I complimented Cameron on the pleasure of being in his theatre for these awards: everyone, from his operations director Billy Differ (whom I first knew over thirty years ago at the Glasgow Pavilion) and general manager Graham Sykes, right through to  bars supervisor  David Sheehan and his staff, including veteran fixture Mary Bridgewater, one of the true West End legends, make us feel so welcome and ensure a fantastic night for everyone.

Even the banter was pretty light-hearted. I heard that the producers of Yes, Prime Minister, accepting the award for Best Comedy, were grateful that the Whatsonstage.com voters liked their little show much more than I did. Good for the voters: these are their awards, not mine.

And how charming is Blackpool-born star tenor Alfie Boe? He and his manager were beautifully mannered guests, sipping water, chatting to the Cock Tavern La Boheme team, greeting fans and fellow artists with equal enthusiasm. I asked Alfie, as I now call him, what the opera houses thought of him going into a West End run of Les Miserables.

Some were for it, some against, and he simply didn’t care about those who criticised him for going “down market.” Cameron confirmed that Tony Hall, chief executive of the Royal Opera House is a big fan of Les Miserables and had come along to The O2 concert last year.

All our guests in the Delfont Room really seemed to enjoy themselves, and not many rushed away afterwards, either. Dave Willetts had a long drive back to Stratford-upon-Avon, but Summer Strallen, so elegant, so tall, was going nowhere. Jonathan Slinger told me that rehearsing Macbeth for the RSC was the hardest thing he’d ever done. Howard Brenton was delighted that his award would boost the bookings for the upcoming twenty-five performances of Anne Boleyn at the Globe this summer.

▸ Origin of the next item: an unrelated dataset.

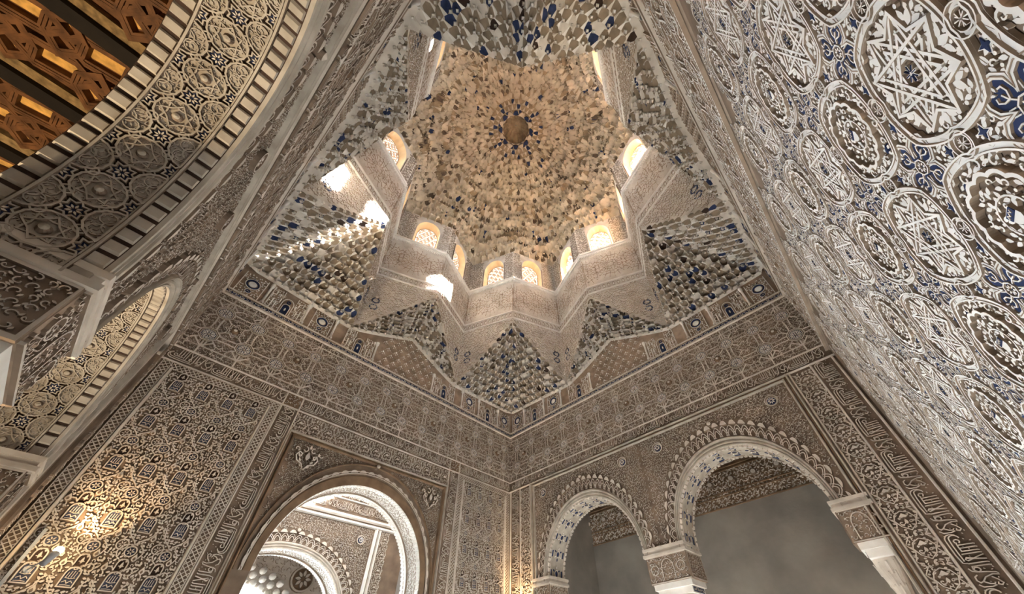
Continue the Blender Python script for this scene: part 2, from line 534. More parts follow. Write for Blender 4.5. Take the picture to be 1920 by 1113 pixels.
def t_kufic(W=0.56, H=0.46):
    """small arch flanked by stepped angular lettering"""
    M = MB()
    p = [(-.085, -H / 2), (-.085, 0)] + arc(0, 0, .085, PI, 0, 9, .11)[1:-1] + [(.085, 0), (.085, -H / 2)]
    M.stroke(p, .015, .02, iW)
    q = [(-.055, -H / 2), (-.055, -.06)] + arc(0, -.06, .055, PI, 0, 7)[1:-1] + [(.055, -.06), (.055, -H / 2)]
    M.fill(q, .004, iB, top=.98)
    M.stroke(q, .011, .014, iW)
    M.stroke(circ(0, .045, .026, 10), .011, .016, iB, True)
    M.fill(leafpts(0, -.12, .09, .03, PI / 2), .012, iW)
    for sg in (-1, 1):
        M.stroke([(sg * .11, H / 2 - .01), (sg * .11, .12), (sg * .155, .12), (sg * .155, .04), (sg * .12, .04), (sg * .12, -.06), (sg * .165, -.06), (sg * .165, -H / 2)], .014, .022, iW)
        M.stroke([(sg * .265, H / 2 - .01), (sg * .265, .15), (sg * .215, .15), (sg * .215, .07), (sg * .26, .07), (sg * .26, -.03), (sg * .215, -.03), (sg * .215, -H / 2)], .014, .022, iW)
        M.stroke(circ(sg * .22, -.14, .05, 12), .012, .018, iW, True)
        M.stroke(scroll(sg * .22, -.14, .03, 1, sg, 7), .009, .012, iW)
        M.stroke([(sg * .275, -H / 2), (sg * .275, H / 2)], .013, .02, iW)
    free = lambda x, y, g: (abs(x) > .1) and math.hypot(abs(x) - .22, y + .14) > .06
    leaves(M, free, -W / 2, W / 2, -H / 2, H / 2, .04, .008, iW, 9)
    return M

def t_fleur(W=0.16, H=0.13):
    M = MB()
    M.fill(leafpts(0, .01, .085, .05, PI / 2, 5), .02, iW, top=.6)
    for sg in (-1, 1):
        M.fill(leafpts(sg * .032, -.012, .06, .026, PI / 2 + sg * .9, 4), .016, iW, top=.6)
        M.stroke(scroll(sg * .06, -.045, .016, 0, sg, 5), .007, .009, iC)
    M.fill(leafpts(0, -.048, .04, .022, 0, 4), .014, iW)
    return M

# right-hand wall diaper
def beadband(M, pts, w=.03, h=.02, m=iW, closed=True, beads=True):
    """two raised lines with a beaded channel between them"""
    P = [np.array(p) for p in pts]
    n = len(P)
    L, Rr, C = [], [], []
    for i in range(n):
        a_, b_ = (P[i - 1], P[(i + 1) % n]) if closed else (P[max(i - 1, 0)], P[min(i + 1, n - 1)])
        d = b_ - a_
        d = d / (np.hypot(*d) or 1)
        nn = np.array([-d[1], d[0]])
        L.append(tuple(P[i] + nn * w * .36)); Rr.append(tuple(P[i] - nn * w * .36))
    M.stroke(pts, w, h * .6, m, closed, top=.96)
    M.stroke(L, w * .26, h, m, closed)
    M.stroke(Rr, w * .26, h, m, closed)
    if beads:
        acc = 0
        for i in range(n if closed else n - 1):
            p, q = P[i], P[(i + 1) % n]
            k = np.hypot(*(q - p))
            while acc < k:
                c = p + (q - p) * acc / max(k, 1e-9)
                M.fill(circ(c[0], c[1], w * .12, 5), .001, iG, top=.9, z0=h * .6)
                acc += w * .55
            acc -= k

def t_c_star():
    M = MB()
    r = lambda t: .207 + .034 * abs(math.cos(2 * t)) ** .7 - .012 * abs(math.sin(4 * t))
    pts = [((r(t)) * math.cos(t), (r(t)) * math.sin(t)) for t in (2 * PI * i / 64 for i in range(64))]
    beadband(M, pts, .032, .013)
    w = .013
    leaves(M, lambda x, y, g: .05 < math.hypot(x, y) < .192, -.2, .2, -.2, .2, .025, .006, iW, 31, 1.3)
    # {8/3} interlace star and its points
    for rad, h in ((.185, .011), (.12, .0105)):
        for k in range(8):
            a, b = k * PI / 4 + PI / 8, (k + 3) * PI / 4 + PI / 8
            M.stroke([(rad * math.cos(a), rad * math.sin(a)), (rad * math.cos(b), rad * math.sin(b))], w, h, iW)
    M.stroke(starpts(0, 0, .185, .13, 8, PI / 8), w, .012, iW, True)
    for k in range(8):
        a = k * PI / 4
        M.fill(leafpts(.165 * math.cos(a), .165 * math.sin(a), .062, .034, a, 4), .008, iW, top=.8)
        for sg in (-1, 1):
            M.fill(leafpts(.165 * math.cos(a + sg * .17), .165 * math.sin(a + sg * .17), .05, .027, a + sg * .9, 4), .0075, iW, top=.8)
            M.fill(circ(.19 * math.cos(a + sg * .25), .19 * math.sin(a + sg * .25), .010, 7), .008, iW, top=.75)
        M.fill(leafpts(.10 * math.cos(a), .10 * math.sin(a), .04, .02, a, 4), .007, iW, top=.8)
        a += PI / 8
        M.fill(leafpts(.152 * math.cos(a), .152 * math.sin(a), .04, .02, a, 4), .007, iW, top=.8)
        M.fill(leafpts(.075 * math.cos(a), .075 * math.sin(a), .036, .017, a + PI / 2, 4), .007, iW, top=.8)
        M.stroke([(0, 0), (.028 * math.cos(k * PI / 4), .028 * math.sin(k * PI / 4))], .009, .010, iW)
        M.stroke([(.006 * math.cos(k * PI / 4), .006 * math.sin(k * PI / 4)), (.026 * math.cos(k * PI / 4), .026 * math.sin(k * PI / 4))], .0035, .004, iB, z0=.010)
    return M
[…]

Ramin Karimloo, Best Actor in a Musical, said that he would stay in Love Never Dies beyond the new cast changes next month for at least another six months; the show means so much to him, and now he feels he owes it to the show to stay on. And from March, too, all the fine-tuning and final changes will have been made, he says. The show, at last, will be fixed.  

It was good to catch up, too, with those exceptionally fine actors Nigel Lindsay and Stephen Campbell Moore, both nominated as Best Supporting Actor (Nigel won) and now appearing, respectively in Shrek (soon) and Clybourne Park.

And we had a splendid turn-out of Theatrical Guild ladies, rattling boxes and selling raffle tickets for their wonderful charity, which supports backstage and front of house staff who have fallen on hard times: Serena Evans, Jane How, Karen Nicholls, Phyllida Law, Issy van Randwyck and Stella Richards.

Equity president Malcolm Sinclair was on hand, too, delighted with how well David Hare’s Racing Demon was going in Sheffield, though it’s only playing to half full houses (ie, 400 or 500 a night) at the moment. He also revealed that the playwright had said to him that his performance as the Rev Lionel Espy was the best he had ever seen…by a President of Equity.

It was good to catch up, however fleetingly, with David Suchet and Zoe Wanamaker, worthy winners for All My Sons, as well as Lee Mead, Jemima Rooper (squired by the very handsome Ben Ockrent, son of Mike), lighting designer Peter Mumford (whom I mistakenly took for actor Peter Baldwin, whom he resembles), the gorgeous Meera Syal, another more than worthy winner, and her director, Glen Walford, Timothy Sheader whose award validates, he says, the changes he is trying to make at the Open Air Theatre, Tamsin Greig, so funny and attractive in black leather, Adrian Lester in a beautiful turquoise shirt, Josefina Gabrielle and Michael Praed, Nancy Carroll, magnificently pregnant….it was a famous night, and like everyone else in the audience, I wouldn’t have missed it for the world.